Merkel defends refugee stance after attacks

Merkel defends refugee stance after attacks

BERLIN
Merkel defends refugee stance after attacks

German Chancellor Angela Merkel poses for the media as she arrives at a press conference in Berlin on July 28, 2016. AFP photo

German Chancellor Angela Merkel on July 28 rebuffed calls to reverse her welcoming stance toward refugees in the wake of a series of brutal attacks in the country.

Merkel, who interrupted a summer holiday to face the media in Berlin, said the four assaults within a week were “shocking, oppressive and depressing” but not a sign that authorities had lost control.

The German leader said the assailants “wanted to undermine our sense of community, our openness and our willingness to help people in need,” as reported by AFP.

“We firmly reject this,” she said at a wide-ranging news conference.

Merkel repeated her rallying cry from last year when she opened the borders to people fleeing war and persecution, many from Syria, which brought nearly 1.1 million migrants and refugees to the country in 2015.

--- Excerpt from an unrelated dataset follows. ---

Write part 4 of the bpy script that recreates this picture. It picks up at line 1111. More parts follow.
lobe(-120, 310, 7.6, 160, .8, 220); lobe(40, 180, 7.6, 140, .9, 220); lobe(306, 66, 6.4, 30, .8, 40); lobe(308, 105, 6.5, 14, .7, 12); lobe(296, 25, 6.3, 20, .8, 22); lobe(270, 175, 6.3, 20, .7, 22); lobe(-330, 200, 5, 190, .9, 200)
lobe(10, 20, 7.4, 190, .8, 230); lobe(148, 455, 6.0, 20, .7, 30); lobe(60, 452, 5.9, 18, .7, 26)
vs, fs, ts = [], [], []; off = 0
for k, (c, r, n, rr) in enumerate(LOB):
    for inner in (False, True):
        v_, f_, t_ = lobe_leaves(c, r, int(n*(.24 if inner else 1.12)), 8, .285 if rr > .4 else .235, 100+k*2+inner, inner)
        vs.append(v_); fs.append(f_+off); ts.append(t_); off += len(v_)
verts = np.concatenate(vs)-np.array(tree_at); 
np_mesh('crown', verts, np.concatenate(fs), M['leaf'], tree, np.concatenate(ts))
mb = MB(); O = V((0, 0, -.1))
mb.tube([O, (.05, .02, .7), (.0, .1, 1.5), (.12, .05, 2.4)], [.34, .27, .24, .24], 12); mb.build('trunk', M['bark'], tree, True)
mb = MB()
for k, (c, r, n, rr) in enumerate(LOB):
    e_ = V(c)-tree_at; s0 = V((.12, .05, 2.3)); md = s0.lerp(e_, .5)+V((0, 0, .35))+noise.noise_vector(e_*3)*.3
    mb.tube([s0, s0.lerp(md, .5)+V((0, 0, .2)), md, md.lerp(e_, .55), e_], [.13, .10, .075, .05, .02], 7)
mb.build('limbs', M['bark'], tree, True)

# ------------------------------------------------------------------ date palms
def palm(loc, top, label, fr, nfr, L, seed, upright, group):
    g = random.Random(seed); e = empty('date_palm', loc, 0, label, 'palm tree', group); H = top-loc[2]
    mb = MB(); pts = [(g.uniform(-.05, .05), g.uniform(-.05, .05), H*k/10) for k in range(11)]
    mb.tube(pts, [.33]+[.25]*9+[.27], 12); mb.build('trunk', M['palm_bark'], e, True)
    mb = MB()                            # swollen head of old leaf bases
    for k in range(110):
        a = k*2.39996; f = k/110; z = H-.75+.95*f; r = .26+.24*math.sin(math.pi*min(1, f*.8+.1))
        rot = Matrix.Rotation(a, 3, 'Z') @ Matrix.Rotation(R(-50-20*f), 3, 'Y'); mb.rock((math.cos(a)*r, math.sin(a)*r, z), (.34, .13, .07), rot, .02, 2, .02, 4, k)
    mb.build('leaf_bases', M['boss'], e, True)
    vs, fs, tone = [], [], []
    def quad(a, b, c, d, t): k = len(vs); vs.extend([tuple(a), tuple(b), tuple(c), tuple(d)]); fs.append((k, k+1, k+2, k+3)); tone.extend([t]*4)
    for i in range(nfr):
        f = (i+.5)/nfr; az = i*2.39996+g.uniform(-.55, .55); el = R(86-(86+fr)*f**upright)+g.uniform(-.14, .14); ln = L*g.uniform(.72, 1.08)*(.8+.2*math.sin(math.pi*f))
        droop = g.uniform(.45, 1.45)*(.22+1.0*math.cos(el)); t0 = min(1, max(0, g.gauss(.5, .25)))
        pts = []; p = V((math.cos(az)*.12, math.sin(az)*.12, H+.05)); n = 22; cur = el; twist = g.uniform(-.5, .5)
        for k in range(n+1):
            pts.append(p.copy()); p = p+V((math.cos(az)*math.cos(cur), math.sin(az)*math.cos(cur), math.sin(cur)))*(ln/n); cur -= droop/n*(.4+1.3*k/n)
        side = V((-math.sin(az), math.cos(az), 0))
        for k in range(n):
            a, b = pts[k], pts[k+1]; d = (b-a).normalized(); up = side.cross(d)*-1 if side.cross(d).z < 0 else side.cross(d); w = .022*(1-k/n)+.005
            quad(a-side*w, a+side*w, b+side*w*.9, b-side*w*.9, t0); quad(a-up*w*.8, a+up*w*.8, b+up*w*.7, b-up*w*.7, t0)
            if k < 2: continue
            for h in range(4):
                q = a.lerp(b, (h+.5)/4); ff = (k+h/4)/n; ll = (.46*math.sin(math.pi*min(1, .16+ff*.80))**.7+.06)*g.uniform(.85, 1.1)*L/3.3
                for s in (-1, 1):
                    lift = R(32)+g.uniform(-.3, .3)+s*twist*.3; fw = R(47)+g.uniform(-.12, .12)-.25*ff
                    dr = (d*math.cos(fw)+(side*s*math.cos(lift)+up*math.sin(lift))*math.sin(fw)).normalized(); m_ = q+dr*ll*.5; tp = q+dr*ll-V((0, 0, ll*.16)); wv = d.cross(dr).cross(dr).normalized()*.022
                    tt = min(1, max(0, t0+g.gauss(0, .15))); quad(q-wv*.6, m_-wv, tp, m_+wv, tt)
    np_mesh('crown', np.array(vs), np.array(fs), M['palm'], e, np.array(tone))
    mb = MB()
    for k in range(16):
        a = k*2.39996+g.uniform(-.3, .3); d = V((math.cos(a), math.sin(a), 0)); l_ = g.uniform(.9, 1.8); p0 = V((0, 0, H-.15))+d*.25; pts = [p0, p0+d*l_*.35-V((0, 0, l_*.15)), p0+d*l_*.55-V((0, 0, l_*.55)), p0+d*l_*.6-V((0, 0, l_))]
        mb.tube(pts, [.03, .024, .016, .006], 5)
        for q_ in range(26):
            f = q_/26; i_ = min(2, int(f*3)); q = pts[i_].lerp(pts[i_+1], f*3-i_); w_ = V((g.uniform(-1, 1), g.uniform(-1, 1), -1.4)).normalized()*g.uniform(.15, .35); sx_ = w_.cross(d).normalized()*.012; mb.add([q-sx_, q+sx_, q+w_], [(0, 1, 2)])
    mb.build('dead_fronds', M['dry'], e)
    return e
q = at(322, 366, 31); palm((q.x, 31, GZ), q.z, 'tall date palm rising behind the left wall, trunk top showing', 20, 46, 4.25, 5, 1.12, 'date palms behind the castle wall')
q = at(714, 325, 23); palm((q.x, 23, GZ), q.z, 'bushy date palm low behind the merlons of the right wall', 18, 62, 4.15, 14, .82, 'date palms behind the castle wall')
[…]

“I am still convinced today that ‘we can do it’ - it is our historic duty and this is a historic challenge in times of globalization,” she said.  

“We have already achieved very, very much in the last 11 months.” 

Merkel was speaking after an axe rampage, a shooting spree, a knife attack and a suicide bombing stunned Germany, leaving 13 dead, including three assailants, and dozens wounded.

Three of the four attackers were asylum seekers, and two of the assaults were claimed by the Islamic State of Iraq and the Levant (ISIL).

Merkel said that she would not allow jihadists, following a series of deadly attacks in France, Belgium, Turkey and the US state of Florida as well as Germany, to keep her government from being guided by reason and compassion.

“Despite the great unease these events inspire, fear can’t be the guide for political decisions,” she said. “It is my deep conviction that we cannot let our way of life be destroyed.” 

The German attacks came with two state elections looming in September, in Berlin and in Merkel’s fiefdom of Mecklenburg-Western Pomerania, an economically depressed state on the Baltic coast.

The rightwing populist Alternative for Germany (AfD) party hopes to make a particularly strong showing there with a campaign against “Islamization”, which would deal Merkel a stinging blow one year ahead of a general election.